Write each record again exactly as it stands.

▬▬▬

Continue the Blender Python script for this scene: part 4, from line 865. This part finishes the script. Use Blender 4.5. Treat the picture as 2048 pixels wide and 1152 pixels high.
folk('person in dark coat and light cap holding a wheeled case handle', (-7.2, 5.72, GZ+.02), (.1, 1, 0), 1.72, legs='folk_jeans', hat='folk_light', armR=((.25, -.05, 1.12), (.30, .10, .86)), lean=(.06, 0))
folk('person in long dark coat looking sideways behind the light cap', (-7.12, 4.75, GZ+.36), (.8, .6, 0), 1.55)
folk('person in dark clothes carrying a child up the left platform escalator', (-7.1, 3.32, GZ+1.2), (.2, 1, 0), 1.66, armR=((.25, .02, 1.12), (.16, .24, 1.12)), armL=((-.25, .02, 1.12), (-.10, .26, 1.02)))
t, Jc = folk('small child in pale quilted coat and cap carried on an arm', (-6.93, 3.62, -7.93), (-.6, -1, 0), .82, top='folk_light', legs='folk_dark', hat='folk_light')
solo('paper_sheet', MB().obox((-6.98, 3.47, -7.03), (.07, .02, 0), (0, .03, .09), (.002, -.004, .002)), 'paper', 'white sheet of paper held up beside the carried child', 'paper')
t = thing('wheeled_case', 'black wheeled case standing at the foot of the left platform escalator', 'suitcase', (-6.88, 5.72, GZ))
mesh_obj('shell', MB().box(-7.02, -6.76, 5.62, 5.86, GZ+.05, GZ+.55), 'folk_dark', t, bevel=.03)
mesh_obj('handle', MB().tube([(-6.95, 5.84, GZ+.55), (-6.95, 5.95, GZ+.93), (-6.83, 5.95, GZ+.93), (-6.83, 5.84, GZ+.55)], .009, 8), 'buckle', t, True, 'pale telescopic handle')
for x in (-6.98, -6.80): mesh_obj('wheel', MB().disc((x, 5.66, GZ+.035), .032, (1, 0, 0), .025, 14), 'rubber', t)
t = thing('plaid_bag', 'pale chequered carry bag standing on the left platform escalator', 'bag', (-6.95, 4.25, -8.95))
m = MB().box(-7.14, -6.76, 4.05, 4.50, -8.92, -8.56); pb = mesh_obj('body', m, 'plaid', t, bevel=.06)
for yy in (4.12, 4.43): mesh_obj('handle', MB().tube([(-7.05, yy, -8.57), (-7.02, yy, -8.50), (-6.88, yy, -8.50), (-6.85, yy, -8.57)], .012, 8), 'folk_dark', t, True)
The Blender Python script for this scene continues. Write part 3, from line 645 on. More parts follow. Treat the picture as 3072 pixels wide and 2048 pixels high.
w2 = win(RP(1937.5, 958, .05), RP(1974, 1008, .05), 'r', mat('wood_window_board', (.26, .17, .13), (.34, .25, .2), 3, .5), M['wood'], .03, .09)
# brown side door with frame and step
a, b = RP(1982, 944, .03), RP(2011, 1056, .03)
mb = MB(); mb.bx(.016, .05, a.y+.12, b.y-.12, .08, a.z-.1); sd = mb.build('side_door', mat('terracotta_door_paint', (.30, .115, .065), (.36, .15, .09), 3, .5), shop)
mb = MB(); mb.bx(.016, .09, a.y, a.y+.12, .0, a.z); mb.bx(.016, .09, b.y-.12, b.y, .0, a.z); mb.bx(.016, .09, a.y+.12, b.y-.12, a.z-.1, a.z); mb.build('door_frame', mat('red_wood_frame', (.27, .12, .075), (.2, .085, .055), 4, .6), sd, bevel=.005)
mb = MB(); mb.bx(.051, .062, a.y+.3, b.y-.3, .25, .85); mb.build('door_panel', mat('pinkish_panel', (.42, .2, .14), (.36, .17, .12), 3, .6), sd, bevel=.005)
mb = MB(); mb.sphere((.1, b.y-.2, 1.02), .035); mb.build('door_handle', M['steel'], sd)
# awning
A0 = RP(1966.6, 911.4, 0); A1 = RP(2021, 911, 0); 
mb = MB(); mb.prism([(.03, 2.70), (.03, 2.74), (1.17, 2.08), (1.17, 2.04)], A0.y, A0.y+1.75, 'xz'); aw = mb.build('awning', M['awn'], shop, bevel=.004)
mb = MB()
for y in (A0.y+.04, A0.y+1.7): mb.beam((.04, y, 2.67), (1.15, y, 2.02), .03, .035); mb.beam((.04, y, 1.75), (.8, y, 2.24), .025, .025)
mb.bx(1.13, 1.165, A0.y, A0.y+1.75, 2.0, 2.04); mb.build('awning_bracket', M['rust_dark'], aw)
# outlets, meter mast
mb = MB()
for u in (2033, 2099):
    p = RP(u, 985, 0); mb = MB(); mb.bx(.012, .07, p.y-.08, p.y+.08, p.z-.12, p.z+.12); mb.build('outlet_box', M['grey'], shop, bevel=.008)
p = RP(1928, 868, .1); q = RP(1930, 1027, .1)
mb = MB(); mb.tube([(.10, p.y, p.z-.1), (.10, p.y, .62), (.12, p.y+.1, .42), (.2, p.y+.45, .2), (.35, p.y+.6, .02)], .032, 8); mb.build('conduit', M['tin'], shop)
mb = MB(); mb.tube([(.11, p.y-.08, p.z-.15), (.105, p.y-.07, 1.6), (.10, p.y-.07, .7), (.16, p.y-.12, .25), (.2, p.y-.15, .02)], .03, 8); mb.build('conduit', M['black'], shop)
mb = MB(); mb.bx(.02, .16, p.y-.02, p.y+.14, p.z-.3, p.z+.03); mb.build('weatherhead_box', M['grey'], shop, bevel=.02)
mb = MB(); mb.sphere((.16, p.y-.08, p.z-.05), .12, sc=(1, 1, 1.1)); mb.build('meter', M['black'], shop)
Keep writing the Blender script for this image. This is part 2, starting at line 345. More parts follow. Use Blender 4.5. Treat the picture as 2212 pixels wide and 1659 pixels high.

▬▬▬

§ Right answer
Continue the Blender Python script for this scene: part 4, from line 865. This part finishes the script. Use Blender 4.5. Treat the picture as 2048 pixels wide and 1152 pixels high.
folk('person in dark coat and light cap holding a wheeled case handle', (-7.2, 5.72, GZ+.02), (.1, 1, 0), 1.72, legs='folk_jeans', hat='folk_light', armR=((.25, -.05, 1.12), (.30, .10, .86)), lean=(.06, 0))
folk('person in long dark coat looking sideways behind the light cap', (-7.12, 4.75, GZ+.36), (.8, .6, 0), 1.55)
folk('person in dark clothes carrying a child up the left platform escalator', (-7.1, 3.32, GZ+1.2), (.2, 1, 0), 1.66, armR=((.25, .02, 1.12), (.16, .24, 1.12)), armL=((-.25, .02, 1.12), (-.10, .26, 1.02)))
t, Jc = folk('small child in pale quilted coat and cap carried on an arm', (-6.93, 3.62, -7.93), (-.6, -1, 0), .82, top='folk_light', legs='folk_dark', hat='folk_light')
solo('paper_sheet', MB().obox((-6.98, 3.47, -7.03), (.07, .02, 0), (0, .03, .09), (.002, -.004, .002)), 'paper', 'white sheet of paper held up beside the carried child', 'paper')
t = thing('wheeled_case', 'black wheeled case standing at the foot of the left platform escalator', 'suitcase', (-6.88, 5.72, GZ))
mesh_obj('shell', MB().box(-7.02, -6.76, 5.62, 5.86, GZ+.05, GZ+.55), 'folk_dark', t, bevel=.03)
mesh_obj('handle', MB().tube([(-6.95, 5.84, GZ+.55), (-6.95, 5.95, GZ+.93), (-6.83, 5.95, GZ+.93), (-6.83, 5.84, GZ+.55)], .009, 8), 'buckle', t, True, 'pale telescopic handle')
for x in (-6.98, -6.80): mesh_obj('wheel', MB().disc((x, 5.66, GZ+.035), .032, (1, 0, 0), .025, 14), 'rubber', t)
t = thing('plaid_bag', 'pale chequered carry bag standing on the left platform escalator', 'bag', (-6.95, 4.25, -8.95))
m = MB().box(-7.14, -6.76, 4.05, 4.50, -8.92, -8.56); pb = mesh_obj('body', m, 'plaid', t, bevel=.06)
for yy in (4.12, 4.43): mesh_obj('handle', MB().tube([(-7.05, yy, -8.57), (-7.02, yy, -8.50), (-6.88, yy, -8.50), (-6.85, yy, -8.57)], .012, 8), 'folk_dark', t, True)
The Blender Python script for this scene continues. Write part 3, from line 645 on. More parts follow. Treat the picture as 3072 pixels wide and 2048 pixels high.
w2 = win(RP(1937.5, 958, .05), RP(1974, 1008, .05), 'r', mat('wood_window_board', (.26, .17, .13), (.34, .25, .2), 3, .5), M['wood'], .03, .09)
# brown side door with frame and step
a, b = RP(1982, 944, .03), RP(2011, 1056, .03)
mb = MB(); mb.bx(.016, .05, a.y+.12, b.y-.12, .08, a.z-.1); sd = mb.build('side_door', mat('terracotta_door_paint', (.30, .115, .065), (.36, .15, .09), 3, .5), shop)
mb = MB(); mb.bx(.016, .09, a.y, a.y+.12, .0, a.z); mb.bx(.016, .09, b.y-.12, b.y, .0, a.z); mb.bx(.016, .09, a.y+.12, b.y-.12, a.z-.1, a.z); mb.build('door_frame', mat('red_wood_frame', (.27, .12, .075), (.2, .085, .055), 4, .6), sd, bevel=.005)
mb = MB(); mb.bx(.051, .062, a.y+.3, b.y-.3, .25, .85); mb.build('door_panel', mat('pinkish_panel', (.42, .2, .14), (.36, .17, .12), 3, .6), sd, bevel=.005)
mb = MB(); mb.sphere((.1, b.y-.2, 1.02), .035); mb.build('door_handle', M['steel'], sd)
# awning
A0 = RP(1966.6, 911.4, 0); A1 = RP(2021, 911, 0); 
mb = MB(); mb.prism([(.03, 2.70), (.03, 2.74), (1.17, 2.08), (1.17, 2.04)], A0.y, A0.y+1.75, 'xz'); aw = mb.build('awning', M['awn'], shop, bevel=.004)
mb = MB()
for y in (A0.y+.04, A0.y+1.7): mb.beam((.04, y, 2.67), (1.15, y, 2.02), .03, .035); mb.beam((.04, y, 1.75), (.8, y, 2.24), .025, .025)
mb.bx(1.13, 1.165, A0.y, A0.y+1.75, 2.0, 2.04); mb.build('awning_bracket', M['rust_dark'], aw)
# outlets, meter mast
mb = MB()
for u in (2033, 2099):
    p = RP(u, 985, 0); mb = MB(); mb.bx(.012, .07, p.y-.08, p.y+.08, p.z-.12, p.z+.12); mb.build('outlet_box', M['grey'], shop, bevel=.008)
p = RP(1928, 868, .1); q = RP(1930, 1027, .1)
mb = MB(); mb.tube([(.10, p.y, p.z-.1), (.10, p.y, .62), (.12, p.y+.1, .42), (.2, p.y+.45, .2), (.35, p.y+.6, .02)], .032, 8); mb.build('conduit', M['tin'], shop)
mb = MB(); mb.tube([(.11, p.y-.08, p.z-.15), (.105, p.y-.07, 1.6), (.10, p.y-.07, .7), (.16, p.y-.12, .25), (.2, p.y-.15, .02)], .03, 8); mb.build('conduit', M['black'], shop)
mb = MB(); mb.bx(.02, .16, p.y-.02, p.y+.14, p.z-.3, p.z+.03); mb.build('weatherhead_box', M['grey'], shop, bevel=.02)
mb = MB(); mb.sphere((.16, p.y-.08, p.z-.05), .12, sc=(1, 1, 1.1)); mb.build('meter', M['black'], shop)
Keep writing the Blender script for this image. This is part 2, starting at line 345. More parts follow. Use Blender 4.5. Treat the picture as 2212 pixels wide and 1659 pixels high.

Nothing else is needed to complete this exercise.